NEGOTIATIONS for the creation of an Asean Digital Economy Framework Agreement (DEFA) are expected to wind up in the next few months and be signed by November, according to a Department of Trade and Industry (DTI) official.
The DEFA negotiating committee, which held its 18 Meeting on March 9 in Taguig, addressed remaining issues in the text, narrow gaps and sustain momentum as one of the priority economic deliverables under the Philippines’ chairmanship of Asean 2026.
“We are targeting to conclude [it] by the first half of the year,” Marie Sherylyn Aquia, director of the DTI–Bureau of International Trade Relations and chairman of the Asean Senior Economic Officials for 2026, told reporters on Tuesday.
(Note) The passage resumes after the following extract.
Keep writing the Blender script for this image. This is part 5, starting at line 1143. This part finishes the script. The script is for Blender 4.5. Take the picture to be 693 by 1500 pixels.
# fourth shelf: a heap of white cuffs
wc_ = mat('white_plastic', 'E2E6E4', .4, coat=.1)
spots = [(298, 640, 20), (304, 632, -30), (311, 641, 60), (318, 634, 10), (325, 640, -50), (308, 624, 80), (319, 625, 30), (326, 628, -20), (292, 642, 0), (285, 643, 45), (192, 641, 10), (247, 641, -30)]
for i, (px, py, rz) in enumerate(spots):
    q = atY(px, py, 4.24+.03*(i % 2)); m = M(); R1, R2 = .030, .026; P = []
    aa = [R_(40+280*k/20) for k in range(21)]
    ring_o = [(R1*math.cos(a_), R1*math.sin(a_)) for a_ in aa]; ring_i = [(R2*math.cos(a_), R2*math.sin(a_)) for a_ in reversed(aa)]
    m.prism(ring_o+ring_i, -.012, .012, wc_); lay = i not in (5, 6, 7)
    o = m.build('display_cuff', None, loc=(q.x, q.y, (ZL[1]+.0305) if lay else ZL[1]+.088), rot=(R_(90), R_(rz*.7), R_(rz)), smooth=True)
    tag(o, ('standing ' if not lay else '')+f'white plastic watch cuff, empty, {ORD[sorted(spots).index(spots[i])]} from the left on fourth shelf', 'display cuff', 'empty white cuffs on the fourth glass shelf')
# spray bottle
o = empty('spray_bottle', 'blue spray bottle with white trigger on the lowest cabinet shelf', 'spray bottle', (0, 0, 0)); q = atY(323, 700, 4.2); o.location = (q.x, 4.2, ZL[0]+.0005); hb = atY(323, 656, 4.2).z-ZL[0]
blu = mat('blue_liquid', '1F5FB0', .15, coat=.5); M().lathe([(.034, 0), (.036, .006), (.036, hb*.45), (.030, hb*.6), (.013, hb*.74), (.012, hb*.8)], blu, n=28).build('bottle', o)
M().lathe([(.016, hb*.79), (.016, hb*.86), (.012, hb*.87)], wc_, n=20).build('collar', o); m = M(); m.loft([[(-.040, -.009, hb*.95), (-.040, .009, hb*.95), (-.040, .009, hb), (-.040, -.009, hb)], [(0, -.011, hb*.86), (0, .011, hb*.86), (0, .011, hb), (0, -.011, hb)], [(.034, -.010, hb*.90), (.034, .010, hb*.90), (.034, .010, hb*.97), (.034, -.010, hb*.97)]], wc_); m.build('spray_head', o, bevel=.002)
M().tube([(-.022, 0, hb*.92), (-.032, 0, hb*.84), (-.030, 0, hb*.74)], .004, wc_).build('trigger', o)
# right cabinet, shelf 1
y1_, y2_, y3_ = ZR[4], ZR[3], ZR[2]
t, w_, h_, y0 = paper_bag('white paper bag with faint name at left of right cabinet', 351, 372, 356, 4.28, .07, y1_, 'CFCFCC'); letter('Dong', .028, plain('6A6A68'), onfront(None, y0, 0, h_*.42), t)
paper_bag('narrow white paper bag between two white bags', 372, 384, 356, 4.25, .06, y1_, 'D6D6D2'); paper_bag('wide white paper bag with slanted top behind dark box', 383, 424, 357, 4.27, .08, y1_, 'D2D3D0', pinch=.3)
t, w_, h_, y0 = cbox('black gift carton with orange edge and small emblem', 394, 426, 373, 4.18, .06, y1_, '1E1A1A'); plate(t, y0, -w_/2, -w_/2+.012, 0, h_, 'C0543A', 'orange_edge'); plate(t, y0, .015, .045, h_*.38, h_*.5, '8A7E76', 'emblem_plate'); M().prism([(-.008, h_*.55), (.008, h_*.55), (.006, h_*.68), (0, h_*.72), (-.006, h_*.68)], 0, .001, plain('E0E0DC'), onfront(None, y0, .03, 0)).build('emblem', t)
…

DEFA is envisioned as the most comprehensive regional agreement on digital economy and e-commerce in Asean. It seeks to create a $2-trillion digital economy that is open, secure, interoperable, competitive and inclusive to Asean member countries.
Negotiations for the framework agreement began in December 2023.
Aquia said Asean is also convening a Legal Experts Meeting for the legal scrubbing of the agreement before it is signed in November at the Asean Summit.
Legal scrubbing is the final, meticulous review of a legal document or treaty to ensure consistency, clarity and accuracy before signing. It serves as a pre-ratification phase to verify that all parties agree on the precise meaning, technical details and obligations of the agreement.
The agreement will likewise strengthen trust in the digital environment through online consumer protection, personal data protection, cybersecurity cooperation and safeguards against online scams, Aquia said.
“These rules will support businesses, particularly micro, small and medium enterprises, in digital payments and electronic documentation,” she noted.
Asean — composed of Brunei, Cambodia, Indonesia, Laos, Malaysia, Myanmar, the Philippines, Singapore, Thailand, Vietnam and Timor-Leste — is the world’s fifth-largest economy with a combined gross domestic product of $3.9 trillion and inward foreign direct investment of $170 billion in 2025.